The only point in the show that missed a step was the opening sketch of the second act, the theme of which was how people seem to be a completely different person when they return to their hometowns. I liked the surreal nature of the piece, but I don’t know that it fit well with the rest of the show outside of some shock value. Other than that, the show was great, and I’d recommend seeing it before it ends on December 27.

We had some time to kill between the show and our dinner reservations, so we stopped by the bar at the Woodruff Arts Center’s Table 1280 restaurant. I enjoyed a glass of the 2006 Louis Latour "Valmoissine" Pinot Noir (VDP, Fr). This didn’t taste like a French-style pinot with its currant-earth nose and light cran-fruit that deepened and darkened to berry pie. Hubby had a martini, and we watched a young couple who were being followed around by a photographer. We have no idea who they are, maybe “real narcissists of Atlanta.”

Then it was off to Restaurant Eugene for dinner (web site is s-l-o-w today). I’d eaten there previously, and Hubby’s been wanting to try it, so we were excited. We decided to do the 5-course chef’s tasting menu with wine pairings. The amuse-bouche, pickled uni with charred mandarin orange over an uni custard, satisfied any pre-existing salt or sweet craving conditions. We’d ordered glasses of Gruet sparkling, and the amuse brought out the minerality in the wine.

The first wine in the pairing, a 2008 Chateau Ducasse white Bordeaux (Sauvignon Blanc and Semillon blend) had a lime-mineral nose with citrus palate heavy on grapefruit. The first course, a fluke tartare with grapefruit zest and juice, early Vidalia onion, and cardamom cracker mellowed the wine out and had nice bright flavors on its own. The second wine surprised us in that it was a Riesling, the 2007 Max Ferdinand Richter (Mosel, Germany). Dry and fruity with a floral nose and apricots and more floral notes on the palate, this was one that even Hubby liked. The course, a seared diver scallop with pork belly, rutabaga puree, and apples, had enough salt for the wine to balance it and was a fun combination of tastes and textures.

Then it was on to the reds! Or at least one red. The 2007 Chateau des Rogues Vacqueyras (Vacqueyras Controlees, Rhone, Fr) had a few of my favorite things in it, namely Grenache, Syrah, and Mourvedre. It did have some fruit, but more oak and acidity with some bitterness that wanted food. It did mellow to nice cherry notes with the tender duck breast, persimmon puree, and maitake shrooms.

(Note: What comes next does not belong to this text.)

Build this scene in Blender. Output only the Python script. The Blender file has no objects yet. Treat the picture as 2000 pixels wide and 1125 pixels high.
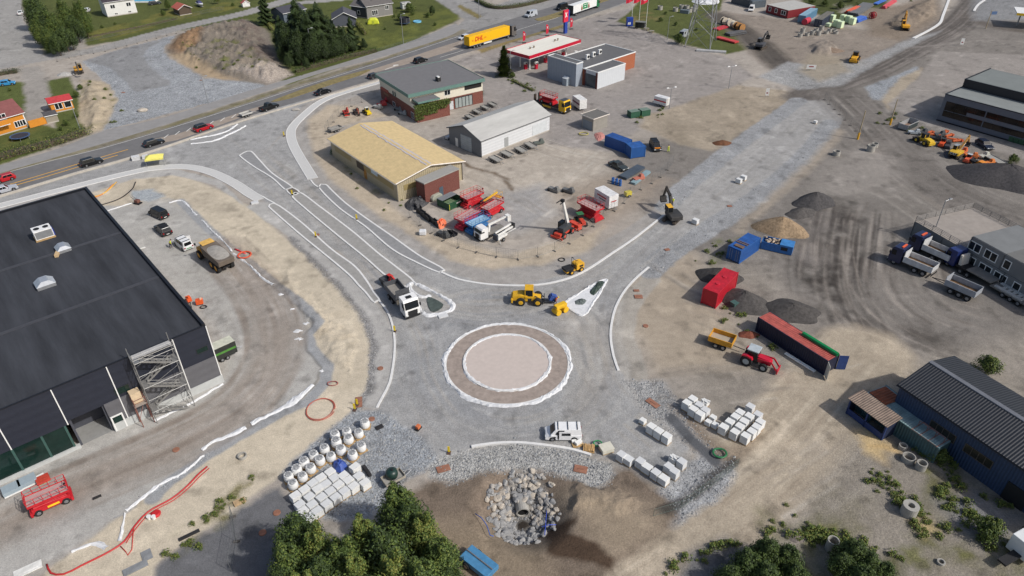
import bpy,bmesh,math,random
import numpy as np
from mathutils import Vector,Matrix
R=math.radians
rnd=random.Random(7)
S=bpy.context.scene
COL=S.collection
# ---------------------------------------------------------------- camera, sky, sun, exposure
CAMH,PITCH,ROLL,FPX=66.0,R(34.4),R(-0.7),1386.0
_F=Vector((0,math.cos(PITCH),-math.sin(PITCH)))
_U0=Vector((0,math.sin(PITCH),math.cos(PITCH)))
_R0=Vector((1,0,0))
_R=_R0*math.cos(ROLL)+_U0*math.sin(ROLL)
_U=_U0*math.cos(ROLL)-_R0*math.sin(ROLL)
cd=bpy.data.cameras.new("camera")
cam=bpy.data.objects.new("camera",cd);COL.objects.link(cam)
cd.sensor_width=36.0
cd.lens=FPX/2000*36.0
cd.clip_start,cd.clip_end=1.0,6000.0
mw=Matrix((_R,_U,-_F)).transposed().to_4x4();mw.translation=(0,0,CAMH)
cam.matrix_world=mw
S.camera=cam
SUN_EL,SUN_DIR=42.0,-28.0
w=bpy.data.worlds.new("World");S.world=w;w.use_nodes=True
nt=w.node_tree
bg=nt.nodes["Background"]
sky=nt.nodes.new("ShaderNodeTexSky");sky.sky_type='NISHITA';sky.sun_disc=False
sky.sun_elevation=R(SUN_EL);sky.sun_rotation=R(90-SUN_DIR)
sky.air_density=1.0;sky.dust_density=3.0;sky.ozone_density=1.0
nt.links.new(sky.outputs[0],bg.inputs[0]);bg.inputs[1].default_value=0.1
sl=bpy.data.lights.new("sun",'SUN');sl.energy=3.0;sl.angle=R(1.4);sl.color=(1.0,0.97,0.925)
so=bpy.data.objects.new("sun",sl);COL.objects.link(so)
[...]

The cheese course came next. Green Hill cheese from Sweet Grass dairy had a texture like a brie, but tasted a little too funky for hubby. I tasted his, and my piece was definitely milder. It was paired with the Domaine de Aubuisieres Vouvray (Chenin Blanc): mildly sweet and floral with some vanilla and citrus.

By that point, Hubby was over me taking notes on my Blackberry, so I don’t have any specifics for dessert, just that it was some sort of custard with cranberry sauce and was served with a cream sherry. It was good, sweet and sour, but it probably could have used some chocolate. But then, I think every dessert could use some chocolate.

Dining at Eugene was a great experience from start to finish, when the waiter brought us complimentary decaf coffee (no, FTC, he didn’t know I’m a blogger). We never felt rushed during the meal, and it felt like dining European-style with all the courses and being there for three and a half hours, which was how we ended up not being drunk by the end of the evening. Kudos to chef Linton Hopkins for a great tasting menu and to the sommelier for the excellent wine pairings!